Reproduce exactly, with no pictures, each line from the opening of the material down through the line containing "channel', 'twigs', kind='stuff')".
☆ ☆ ☆
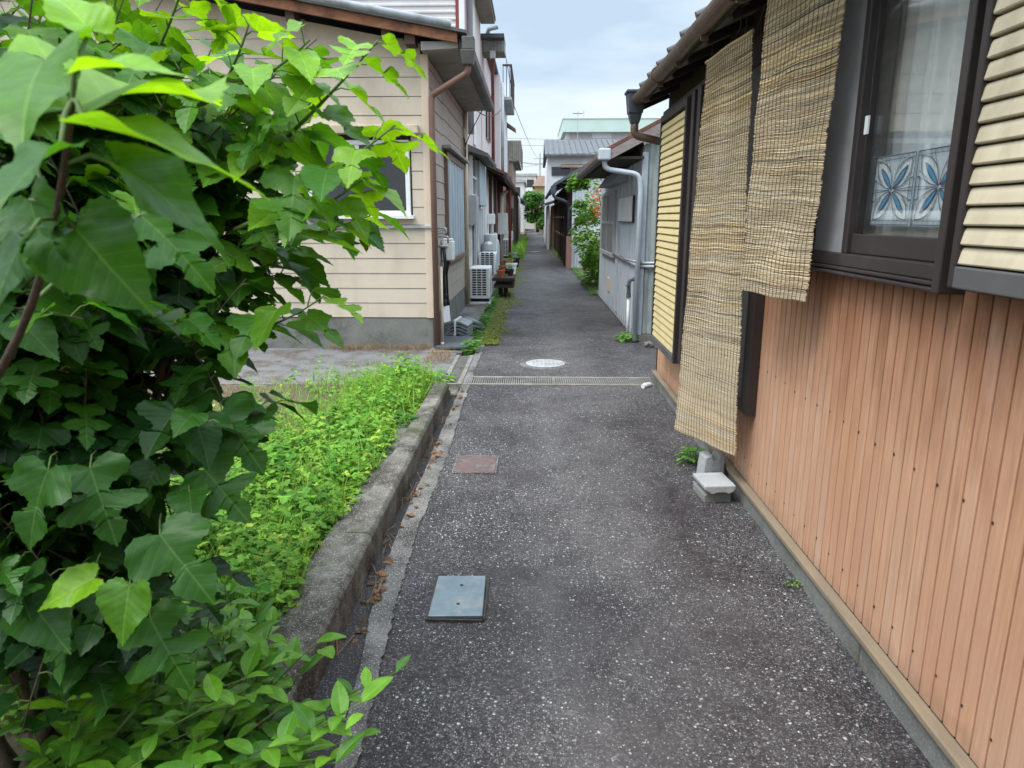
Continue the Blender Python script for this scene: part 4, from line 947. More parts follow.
for k in range(60):
    y = rnd.uniform(2.1, 6.2); x = rnd.uniform(-.72, -.58); a = rnd.uniform(1.1, 2.1); l = rnd.uniform(.05, .22)
    c = Vector((math.cos(a), math.sin(a), 0)) * l; m_ = Vector((rnd.gauss(0, .02), rnd.gauss(0, .02), rnd.uniform(.01, .04)))
    gb.tube([Vector((x, y, -.03)), Vector((x, y, -.02)) + c / 2 + m_, Vector((x, y, -.02)) + c], .0018, 4, cap=False)
tag(gb.build('twig_litter', M('dry_twig', (.30, .19, .11), (.22, .13, .08), sc=9), recalc=False), 'thin dry twigs caught in the roadside channel', 'twigs', kind='stuff')

# moss and ditch weeds along the left edge beyond the grating
lv = Leaves()
for k in range(11000):
    y = 8.4 + 18 * rnd.random() ** 1.25; reach = .05 + .36 * max(0, math.sin(y * 1.5 + 1)) * rnd.random() ** .6 + .12 * rnd.random()
    if y < 9.3: reach *= .3
    x = rnd.uniform(-.64, -.52 + reach); a = rnd.uniform(0, 6); c = lerp((.13, .17, .02), (.27, .29, .03), rnd.random())
    lv.leaf((x, y, .012), (math.cos(a), math.sin(a), rnd.uniform(0, .6)), (0, 0, 1), rnd.uniform(.012, .034), c, SMALL[0])
tag(lv.build('moss', herb, None, (-.4, 12, 0)), 'yellow green moss creeping over the left edge of the asphalt', 'moss', kind='stuff')
lv = Leaves()
for k in range(2600):
    y = 7.8 + 15 * rnd.random() ** 1.2; x = rnd.uniform(-.80, -.60); hgt = rnd.uniform(-.14, .03) + .16 * max(0, math.sin(y * 2.6)) * rnd.random(); a = rnd.uniform(0, 6)
    c = lerp((.06, .16, .025), (.16, .34, .05), rnd.random())
    for j in range(3): lv.leaf((x, y, hgt), (math.cos(a + j * 2.1), math.sin(a + j * 2.1), .3), (0, 0, 1), rnd.uniform(.02, .045), c, SMALL[0])
tag(lv.build('ditch_weeds', herb, None, (-.7, 10, 0)), 'green weeds filling the narrow ditch beside the houses', 'weeds', kind='stuff')
def tuft(name, label, x, y, z, r, h, n, c0, c1, cat='plant', group=None):
    lv = Leaves(); st = MB()
    t = thing(name, label, cat, (x, y, z), group)
    for k in range(n):
        a = rnd.uniform(0, 6.3); q = rnd.random() ** .6; p = Vector((x + math.cos(a) * q * r, y + math.sin(a) * q * r, z + h * (1 - q * .7) * rnd.uniform(.4, 1)))
        if k % 5 == 0: st.tube([(x + math.cos(a) * r * .1, y + math.sin(a) * r * .1, z), p], .0025, 4)
        lv.leaf(p, (math.cos(a), math.sin(a), rnd.uniform(-.3, .4)), (0, 0, 1), rnd.uniform(.3, .55) * min(h, r) , lerp(c0, c1, rnd.random()), SMALL[0] if k % 3 else LANCE[0], droop=.5)
    lv.build('foliage', herb, t); st.build('stem', twig, t); return t
tuft('weed_clump', 'small green weed clump behind the standing concrete block', 1.02, 4.25, .0, .10, .12, 60, (.07, .22, .03), (.16, .36, .05))
tuft('weed_clump', 'green weed clump at the foot of the white standpipe', 1.18, 8.75, .0, .13, .14, 90, (.08, .24, .03), (.22, .44, .05))
tuft('weed_clump', 'dark weed clump on the kerb edge', -.90, 4.72, .09, .10, .10, 70, (.03, .12, .02), (.08, .24, .03))
tuft('weed_clump', 'green weeds beside the small grating at the verge corner', -.92, 6.5, .0, .18, .12, 110, (.10, .26, .03), (.22, .42, .05))
tuft('weed_clump', 'tiny weed at the foundation of the wooden wall', 1.10, 2.72, .0, .03, .05, 14, (.10, .24, .03), (.2, .38, .05))

# ------------------------------------------------------------------ left: beige house
lh = thing('beige_house', 'beige board sided house with sloping eave and brown downpipe on the left', 'house', (-3, 10, 0))
XW, YF, YE = -1.17, 8.2, 12.35
MB().box(-7, YF + .02, .02, XW - .02, YE, 3.15).build('inner_wall', roomdark, lh)
MB().box(-7, YF - .01, -.1, XW + .01, YE, .355).build('foundation', found_m, lh, bevel=.006)
def lap(mb, x0, x1, y, z0, z1, pitch, axis='x', top=None):
    z = z0
    while z < z1 - .01:
        e_ = min(z + pitch, z1)
        if axis == 'x':
            xe = x1 if top is None else x1
            mb.hexa([(x0, y - .016, z + .006), (x1, y - .016, z + .006), (x1, y + .02, z + .006), (x0, y + .02, z + .006), (x0, y - .010, e_), (x1, y - .010, e_), (x1, y + .02, e_), (x0, y + .02, e_)])
        else:
            mb.hexa([(y - .02, x0, z + .006), (y + .016, x0, z + .006), (y + .016, x1, z + .006), (y - .02, x1, z + .006), (y - .02, x0, e_), (y + .010, x0, e_), (y + .010, x1, e_), (y - .02, x1, e_)])
        z = e_
b = MB(); lap(b, -7, XW - .06, YF, .36, 1.385, .171); 
lap(b, -7, -2.56, YF, 1.42, 2.40, .196); lap(b, -1.36, XW - .06, YF, 1.42, 2.40, .196); lap(b, -7, XW - .06, YF, 2.40, 3.184, .196); lap(b, -2.56, -1.36, YF, 1.42, 1.52, .1)
z = 3.184
while z < 4.2:      # boards above follow the roof slope
    xe = min(XW - .06, -.74 - (z + .30 - 3.36) / .185)
    lap(b, -7, xe, YF, z, z + .196, .196); z += .196
b.build('front_siding', beige, lh)
MB().prism([(-7, 3.2), (XW - .06, 3.0), (XW - .06, 3.33), (-7, 4.40)], 'y', YF - .006, YF + .3).build('gable_board', beige, lh)
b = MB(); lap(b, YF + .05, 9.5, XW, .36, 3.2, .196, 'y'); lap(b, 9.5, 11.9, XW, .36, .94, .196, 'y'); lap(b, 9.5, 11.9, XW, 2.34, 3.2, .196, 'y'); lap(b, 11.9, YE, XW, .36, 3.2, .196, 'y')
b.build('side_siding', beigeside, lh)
MB().box(XW - .06, YF - .026, .36, XW + .022, YF + .05, 3.22).build('corner_trim', peach, lh, bevel=.004)
MB().box(-7, YF - .045, 1.386, XW + .03, YF + .0, 1.419).build('water_table', galv, lh, bevel=.004)
wn_ = MB(); x0, x1, z0, z1 = -2.54, -1.38, 1.53, 2.34
wn_.box(x0, YF - .04, z0, x0 + .05, YF + .05, z1); wn_.box(x1 - .05, YF - .04, z0, x1, YF + .05, z1); wn_.box(x0 + .05, YF - .04, z1 - .05, x1 - .05, YF + .05, z1); wn_.box(x0 + .05, YF - .04, z0, x1 - .05, YF + .05, z0 + .05)
wn_.box(-1.99, YF - .03, z0 + .05, -1.94, YF + .05, z1 - .05)
wf = wn_.build('window', whitep, lh, bevel=.004)
MB().box(x0 + .051, YF - .008, z0 + .051, x1 - .051, YF + .01, z1 - .051).build('glass_pane', darkglass, wf)
MB().box(x0 - .04, YF - .10, z0 - .04, x1 + .04, YF + .0, z0 - .001).build('sill', whitep, wf, bevel=.004)
MB().box(x0 - .1, YF - .13, 2.40, x1 + .12, YF - .011, 2.49).build('shutter_housing', cream, wf, bevel=.008)
# roof
def rz(x): return 3.36 - (x + .72) * .185
b = MB().hexa([(-7, YF - .32, rz(-7)), (-.70, YF - .32, rz(-.70)), (-.70, YE + .1, rz(-.7)), (-7, YE + .1, rz(-7)), (-7, YF - .32, rz(-7) + .03), (-.70, YF - .32, rz(-.7) + .03), (-.70, YE + .1, rz(-.7) + .03), (-7, YE + .1, rz(-7) + .03)])
b.build('roof', slate, lh)
b = MB().hexa([(-7, YF - .27, rz(-7) - .10), (-.80, YF - .27, rz(-.80) - .10), (-.80, YF - .23, rz(-.80) - .10), (-7, YF - .23, rz(-7) - .10), (-7, YF - .27, rz(-7) - .002), (-.80, YF - .27, rz(-.8) - .002), (-.80, YF - .23, rz(-.8) - .002), (-7, YF - .23, rz(-7) - .002)])
b.build('verge_board', rustw, lh, bevel=.004)
MB().tube([(-7, YF - .30, rz(-7) + .055), (-.86, YF - .30, rz(-.86) + .055)], .042, 12).build('verge_pipe', galv, lh, smooth=True)
b = MB().hexa([(-1.19, YF - .22, 3.215), (-.80, YF - .22, 3.235), (-.80, YE + .08, 3.235), (-1.19, YE + .08, 3.215), (-1.19, YF - .22, 3.30), (-.80, YF - .22, 3.30), (-.80, YE + .08, 3.30), (-1.19, YE + .08, 3.30)])
b.build('soffit', soffit_m, lh)
b = MB()
for x in (-1.6, -2.6, -3.6, -4.6): b.box(x, YF - .225, rz(x) - .19, x + .09, YF - .012, rz(x) - .101)
b.box(-1.36, YF - .225, rz(-1.3) - .19, -1.25, YF - .03, rz(-1.3) - .101)
build_each(b, 'rafter', M('dull_brown_wood', (.10, .055, .045), None, rough=.8), lh)
egm = M('dull_metal_gutter', (.12, .115, .11), (.08, .075, .07), sc=6, rough=.6, dirt=(.05, .045, .04))
b = MB().prism([(-.80, 3.235), (-.78, 3.22), (-.70, 3.22), (-.67, 3.25), (-.66, 3.32), (-.672, 3.32), (-.685, 3.26), (-.705, 3.235), (-.79, 3.235), (-.79, 3.35), (-.80, 3.35)], 'y', YF - .15, YE + .12)
eg = b.build('eave_gutter', egm, lh)
b = MB().hexa([(-.80, YF - .30, 3.06), (-.69, YF - .30, 3.06), (-.69, YF - .18, 3.06), (-.80, YF - .18, 3.06), (-.82, YF - .33, 3.20), (-.66, YF - .33, 3.20), (-.66, YF - .16, 3.20), (-.82, YF - .16, 3.20)]).box(-.80, YF - .32, 3.201, -.67, YF - .17, 3.33)
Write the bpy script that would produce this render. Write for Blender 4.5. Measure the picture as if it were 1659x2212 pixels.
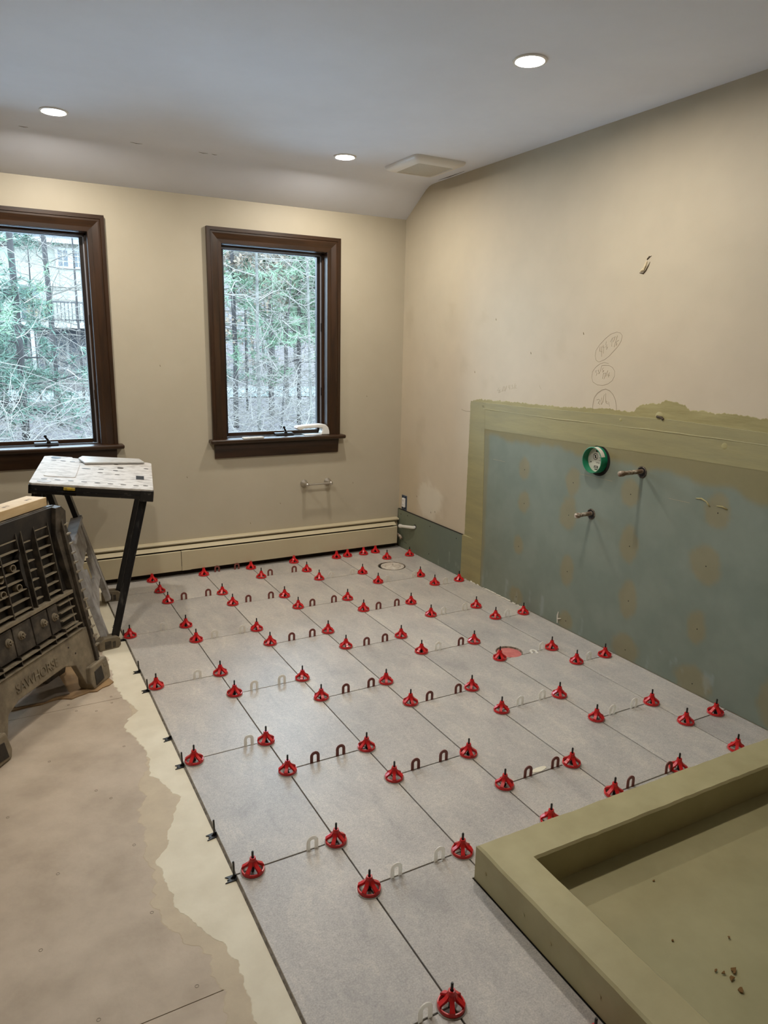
☆ ☆ ☆
| SOLUTION TO THIS EXERCISE |
Continue the Blender Python script for this scene: part 4, from line 947. More parts follow.
for k in range(60):
    y = rnd.uniform(2.1, 6.2); x = rnd.uniform(-.72, -.58); a = rnd.uniform(1.1, 2.1); l = rnd.uniform(.05, .22)
    c = Vector((math.cos(a), math.sin(a), 0)) * l; m_ = Vector((rnd.gauss(0, .02), rnd.gauss(0, .02), rnd.uniform(.01, .04)))
    gb.tube([Vector((x, y, -.03)), Vector((x, y, -.02)) + c / 2 + m_, Vector((x, y, -.02)) + c], .0018, 4, cap=False)
tag(gb.build('twig_litter', M('dry_twig', (.30, .19, .11), (.22, .13, .08), sc=9), recalc=False), 'thin dry twigs caught in the roadside channel', 'twigs', kind='stuff')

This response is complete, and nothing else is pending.